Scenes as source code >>
------------

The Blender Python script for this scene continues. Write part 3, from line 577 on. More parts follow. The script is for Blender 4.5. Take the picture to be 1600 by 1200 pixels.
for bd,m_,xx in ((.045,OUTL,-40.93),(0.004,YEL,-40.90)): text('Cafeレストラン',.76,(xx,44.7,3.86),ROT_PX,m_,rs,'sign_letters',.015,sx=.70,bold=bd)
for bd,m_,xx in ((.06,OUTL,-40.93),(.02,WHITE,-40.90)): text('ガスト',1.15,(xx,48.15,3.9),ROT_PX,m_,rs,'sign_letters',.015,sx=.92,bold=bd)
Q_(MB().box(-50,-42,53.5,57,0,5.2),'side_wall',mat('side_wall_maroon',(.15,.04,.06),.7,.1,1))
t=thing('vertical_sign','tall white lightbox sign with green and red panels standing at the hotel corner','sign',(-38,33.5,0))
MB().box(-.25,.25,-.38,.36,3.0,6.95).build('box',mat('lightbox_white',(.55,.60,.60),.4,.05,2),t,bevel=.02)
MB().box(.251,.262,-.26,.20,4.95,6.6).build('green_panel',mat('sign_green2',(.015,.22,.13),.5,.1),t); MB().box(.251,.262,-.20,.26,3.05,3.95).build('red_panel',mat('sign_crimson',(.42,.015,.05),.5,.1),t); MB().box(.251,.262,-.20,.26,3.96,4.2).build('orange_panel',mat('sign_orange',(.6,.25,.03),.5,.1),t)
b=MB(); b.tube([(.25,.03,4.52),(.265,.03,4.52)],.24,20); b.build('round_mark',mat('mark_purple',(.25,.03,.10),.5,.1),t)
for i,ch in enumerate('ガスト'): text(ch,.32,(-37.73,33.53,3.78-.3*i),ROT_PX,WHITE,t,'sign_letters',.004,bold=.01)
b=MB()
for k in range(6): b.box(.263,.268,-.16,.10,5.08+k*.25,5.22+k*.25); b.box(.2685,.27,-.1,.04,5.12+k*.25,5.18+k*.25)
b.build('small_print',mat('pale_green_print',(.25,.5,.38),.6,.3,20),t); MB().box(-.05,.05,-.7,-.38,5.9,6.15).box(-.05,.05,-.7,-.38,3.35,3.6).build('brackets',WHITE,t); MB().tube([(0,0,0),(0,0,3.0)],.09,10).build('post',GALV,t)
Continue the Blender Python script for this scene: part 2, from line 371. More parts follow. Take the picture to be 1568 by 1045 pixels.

------------

Task to carry out >>
Would you write down every record again, exactly?

Written answer >>
The Blender Python script for this scene continues. Write part 3, from line 577 on. More parts follow. The script is for Blender 4.5. Take the picture to be 1600 by 1200 pixels.
for bd,m_,xx in ((.045,OUTL,-40.93),(0.004,YEL,-40.90)): text('Cafeレストラン',.76,(xx,44.7,3.86),ROT_PX,m_,rs,'sign_letters',.015,sx=.70,bold=bd)
for bd,m_,xx in ((.06,OUTL,-40.93),(.02,WHITE,-40.90)): text('ガスト',1.15,(xx,48.15,3.9),ROT_PX,m_,rs,'sign_letters',.015,sx=.92,bold=bd)
Q_(MB().box(-50,-42,53.5,57,0,5.2),'side_wall',mat('side_wall_maroon',(.15,.04,.06),.7,.1,1))
t=thing('vertical_sign','tall white lightbox sign with green and red panels standing at the hotel corner','sign',(-38,33.5,0))
MB().box(-.25,.25,-.38,.36,3.0,6.95).build('box',mat('lightbox_white',(.55,.60,.60),.4,.05,2),t,bevel=.02)
MB().box(.251,.262,-.26,.20,4.95,6.6).build('green_panel',mat('sign_green2',(.015,.22,.13),.5,.1),t); MB().box(.251,.262,-.20,.26,3.05,3.95).build('red_panel',mat('sign_crimson',(.42,.015,.05),.5,.1),t); MB().box(.251,.262,-.20,.26,3.96,4.2).build('orange_panel',mat('sign_orange',(.6,.25,.03),.5,.1),t)
b=MB(); b.tube([(.25,.03,4.52),(.265,.03,4.52)],.24,20); b.build('round_mark',mat('mark_purple',(.25,.03,.10),.5,.1),t)
for i,ch in enumerate('ガスト'): text(ch,.32,(-37.73,33.53,3.78-.3*i),ROT_PX,WHITE,t,'sign_letters',.004,bold=.01)
b=MB()
for k in range(6): b.box(.263,.268,-.16,.10,5.08+k*.25,5.22+k*.25); b.box(.2685,.27,-.1,.04,5.12+k*.25,5.18+k*.25)
b.build('small_print',mat('pale_green_print',(.25,.5,.38),.6,.3,20),t); MB().box(-.05,.05,-.7,-.38,5.9,6.15).box(-.05,.05,-.7,-.38,3.35,3.6).build('brackets',WHITE,t); MB().tube([(0,0,0),(0,0,3.0)],.09,10).build('post',GALV,t)
Continue the Blender Python script for this scene: part 2, from line 371. More parts follow. Take the picture to be 1568 by 1045 pixels.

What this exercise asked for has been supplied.